The teams submitted their projects in January 2013 along with more than 600 other competitors. Winners of the competition were announced in March. The winning entries may be viewed at http://www.buildingtrustinternational.org

Red Sweater Project School Master Plan

The Red Sweater Project is an Oregon-based non-profit providing non-denominational, affordable secondary education to rural Tanzanians. AWB-Oregon provided a masterplan for Red Sweater’s Mungere School campus which began with 40 students in 2012 and is intended to gradually expand to include 16 classrooms for several hundred students, a dining hall, sports fields, and housing for volunteer teachers. Having a master plan both aides in Red Sweater’s fundraising efforts and provides a framework for phased, coordinated growth. 

The Red Sweater Project previously constructed two classrooms, a temporary kitchen, water supply and latrine with the assistance of Engineers Without Borders.

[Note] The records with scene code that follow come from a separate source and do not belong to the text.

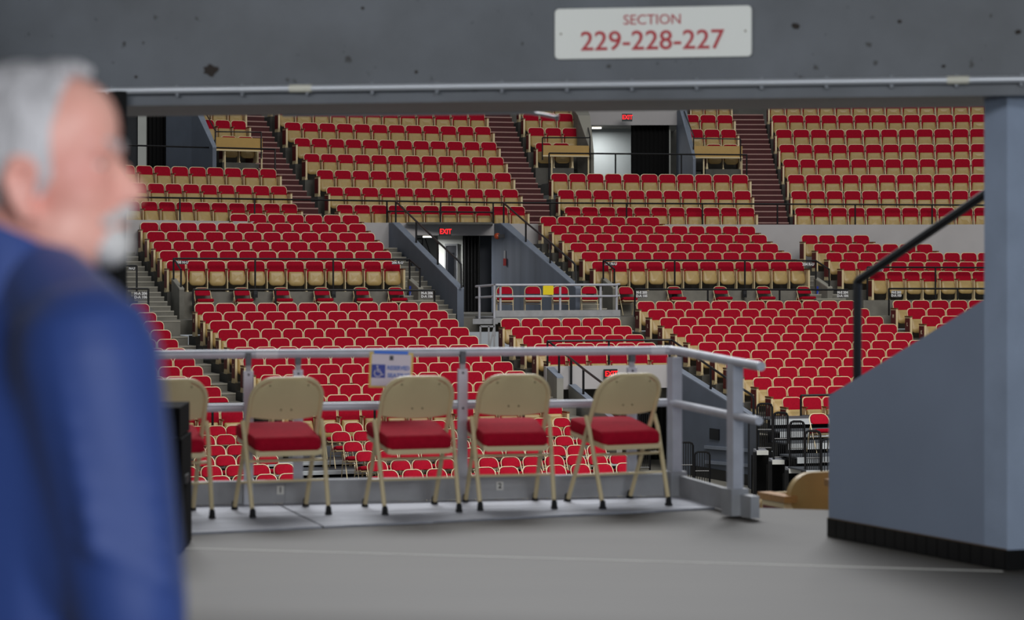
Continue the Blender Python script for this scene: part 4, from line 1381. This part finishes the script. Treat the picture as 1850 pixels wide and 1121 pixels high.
m = MB(); a, b = rp(-200, 0, 0), rp(470, 0, 0); c, e = rp(520, 0, 0), rp(1205, 0, 0)
for nm, a, b in (('toe_board', rp(-200, .0), rp(514, .0)), ('toe_board', rp(514.6, .0), rp(1205, .0))):
    m = MB()
    for zl, zh, t0, t1 in ((.0, .12, .012, .02), (.12, .135, .022, .03)):
        q = [a.xy + rn * t0, b.xy + rn * t0, b.xy - rn * t1, a.xy - rn * t1]
        m.hexa([(*p, zl) for p in q], [(*p, zh) for p in q])
    q = m.build(nm, ALUD, o); fix_normals(q.data)
m = MB(); a, b = (SD0 - L.xy), (SD1 - L.xy)
sn = -sdn * .03
q = [a, b, b + sn, a + sn]
m.hexa([(*p, 0) for p in q], [(*p, .125) for p in q]); k = m.build('toe_board', ALUD, o); fix_normals(k.data)
a, b = Vector((1.262, 12.33)), Vector((1.315, 12.19)); q = [a - L.xy, b - L.xy, b - L.xy + Vector((.05, .02)), a - L.xy + Vector((.05, .02))]
m = MB(); m.hexa([(*p, 0) for p in q], [(*p, .12) for p in q]); k = m.build('toe_board', ALUD, o); fix_normals(k.data)
for px, s in ((506, '1'), (902, '2')):
    q = obj('number_tag', MB().box((0, 0, 0), (.042, .004, .05)).mesh('number_tag', WHITEP), o); q.location = rp(px, .09, .018); q.rotation_euler.z = math.atan2(rdir.y, rdir.x)
    put_text(s, .045, mat('ink_black', (30, 30, 34)), (0, -.004, 0), 0, q, 'tag_lettering', .001)
# reserved seating paper
pc = rp(705, .8, .0) + L
o = empty('reserved_paper', (pc.x, pc.y, H + (YH - 669) / F * pc.y) , math.atan2(rdir.y, rdir.x), 'white yellow-edged reserved seating paper hanging from the guard railing', 'sign')
o.location += Vector((rn.x, rn.y, 0)) * .034
o.rotation_euler.y = .035
k = pc.y / F
MB().box((0, .002, 0), (79 * k, .002, 64 * k)).build('yellow_card', mat('yellow_card', (226, 202, 110), .7), o)
MB().box((0, -.001, 0), (71 * k, .002, 57 * k)).build('white_sheet', mat('white_paper', (222, 220, 228), .7), o)
q = MB().box((0, 0, 0), (25 * k, .002, 24 * k)).build('blue_square', BLUE, o); q.location = (-23 * k, -.003, -2 * k)
isa(q, 23 * k, mat('paper_white', (226, 226, 232), .7), -.003, .035)
LB = mat('pale_blue_ink', (92, 126, 200), .7)
put_text('RESERVED', 10.5 * k, LB, (13 * k, -.003, 4 * k), 0, o, 'lettering', .001, .86)
put_text('SEATING', 10.5 * k, LB, (14 * k, -.003, -9.5 * k), 0, o, 'lettering', .001, .98)
MB().box((0, -.003, 22 * k), (7 * k, .002, 8 * k)).build('dark_clip', mat('dark_square', (70, 74, 80), .6), o)
MB().box((-1 * k, -.002, 32 * k), (62 * k, .004, 6 * k)).build('blue_tape', mat('blue_tape', (70, 130, 236), .6), o)

# five beige folding chairs seen from behind
for i, (r0, r1, lab) in enumerate((((250, 942), (375, 938), 'beige steel folding chair half hidden behind the man and the black case'),
                                   ((460, 936), (590, 930), 'beige steel folding chair left of the reserved seating paper'),
                                   ((700, 931), (825, 926), 'beige steel folding chair under the reserved seating paper'),
                                   ((873, 923), (996, 919), 'beige steel folding chair, second from the railing corner'),
                                   ((1094, 920), (1203, 914), 'beige steel folding chair turned aside, nearest the railing corner'))):
    a, b = ground(*r0, DZ), ground(*r1, DZ)
    yaw = [PI + .36, PI + .36, PI + .33, PI + .22, PI + .45][i]
    mid = (a + b) / 2
    fdir = Vector((math.sin(yaw), -math.cos(yaw), 0))   # local -y
    folding_chair(FC, mid + fdir * .235 + Vector((0, 0, 0)), yaw, lab, 'beige chairs on the deck', True, 1.0)

# seats of the near stand just below the floor edge
for (px, py, Y, yaw, lab, lt, n_) in ((1496, 853, 13.25, PI + .42, 'tan shell of the near seat below the floor edge, taller one beside the wall', 'K', 0),
                                      (1432, 889, 14.0, PI + .42, 'tan shell of the near seat below the floor edge, lower one by the railing', 'L', 0),
                                      (1622, 828, 12.8, PI + .42, 'near seat mostly behind the blue grey wall, maroon end panel showing', 'L', 1)):
    p = P(px, py, Y); 
    o = empty('arena_seat', (p.x, p.y, p.z - SH), yaw, lab, 'seat', 'near seats below the floor edge')
    for nm, par in (('backrest', 0), ('pad', 0), ('seat_pan', 0), ('end_right', 1), ('standard', 0)):
        m_ = SM[nm] if nm != 'backrest' else None
        if nm == 'backrest':
            g = MB(); plate(g, outline(.44, .50, .30, .78, .05, .13, 6), 0.01, .05); me_ = g.mesh('backrest', TAN, True); fix_normals(me_)
            obj('backrest', me_, o)
        elif nm == 'end_right':
            g = MB(); g.box((.262, -.16, .30), (.05, .26, .60)); e = g.build('end_panel', TANL, o)
            g = MB(); g.box((.289, -.16, .32), (.008, .22, .50)); g.build('panel_inlay', MAROON, e)
            g = MB(); g.box((.262, -.15, .625), (.09, .31, .04)); g.build('armrest', WOODL, e)
            q = obj('letter', text_mesh(lt, .17, LET, bold=.006), e, (.296, -.16, .28)); q.rotation_euler = (PI / 2, 0, PI / 2)
            g = MB(); g.box((.262, -.025, .30), (.056, .012, .56)); g.build('inner_edge', TANL, e)
        else:
            obj(SM[nm].name, SM[nm], o)
g = MB()
for i in range(3):
    y0 = 12.9 + .8 * i
    g.box((2.6, y0 + .3, -.75 - .19 * i), (3.2, .8, .6), 0)
g.build('seating_tier', CONCD)['kind'] = 'structure'

# black equipment case behind the man
p = ground(338, 994)
o = empty('equipment_case', (p.x - .27, p.y + .05, 0), .05, 'black two-part equipment case standing behind the man', 'case')
CASEM = mat('case_black', (5, 5, 6), .85, var=.2, scale=20, spec=.08)
MB().box((0, 0, .285), (.52, .5, .55)).build('body', CASEM, o)
MB().box((0, 0, .64), (.50, .5, .145)).build('lid', CASEM, o)
for s in (-1, 1): MB().box((s * .2, 0, .008), (.06, .4, .016)).build('foot', RUBBER, o)
MB().box((.263, -.05, .35), (.012, .14, .04)).build('handle', DARKBOX, o)


# ------------------------------------------------------------------ the man
def remesh(name, mb, voxel, smooth, m):
    me = mb.mesh(name, m)
    fix_normals(me)
    o = bpy.data.objects.new(name, me); COL.objects.link(o)
    md = o.modifiers.new('r', 'REMESH'); md.mode = 'VOXEL'; md.voxel_size = voxel
    ms = o.modifiers.new('s', 'SMOOTH'); ms.factor = .5; ms.iterations = smooth
    dg = bpy.context.evaluated_depsgraph_get(); dg.update()
    out = bpy.data.meshes.new_from_object(o.evaluated_get(dg))
    bpy.data.objects.remove(o)
    out.name = name
    out.materials.clear(); out.materials.append(m)
    out.polygons.foreach_set('use_smooth', [True] * len(out.polygons))
    return out


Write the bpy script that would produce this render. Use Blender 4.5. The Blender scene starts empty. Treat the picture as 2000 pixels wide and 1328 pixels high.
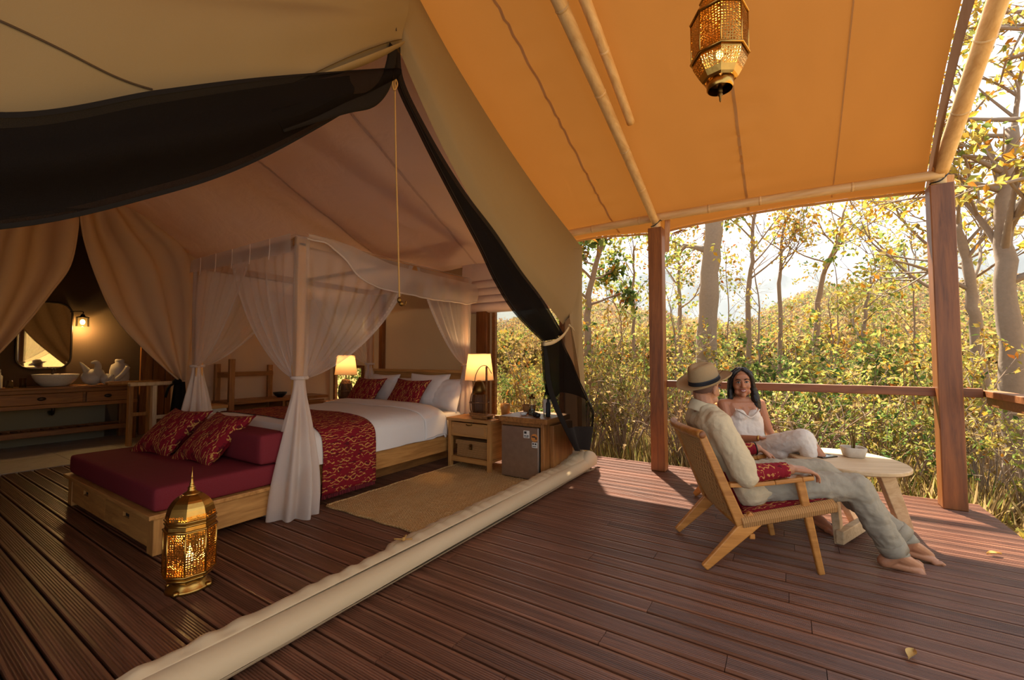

The AWB team based the master plan on prototype classroom buildings and our detailed plans for the science labs and the computer training classroom which will also will function as a community meeting room.

Sabin Neighborhood Pocket Park

During the summer of 2011 AWB Oregon team members met with Sabin Community Association leaders to develop a unified design scheme for Portland's Sabin Triangle pocket park. This effort followed the community's response to an earlier AWB design charrette in May, and new designs were presented to the community on August 2 during a neighborhood gathering at the park.  Attended at various times by more than 40 residents, the presentation featured potluck food, music and these images below of the new park proposal.

The general design radiates from each end of the park triangle through arced patterns of permeable paving and bioswale planters.  These are shown in both a cleaner, open configuration and then again in a more full-featured set that includes community sculpture and additional planter seating.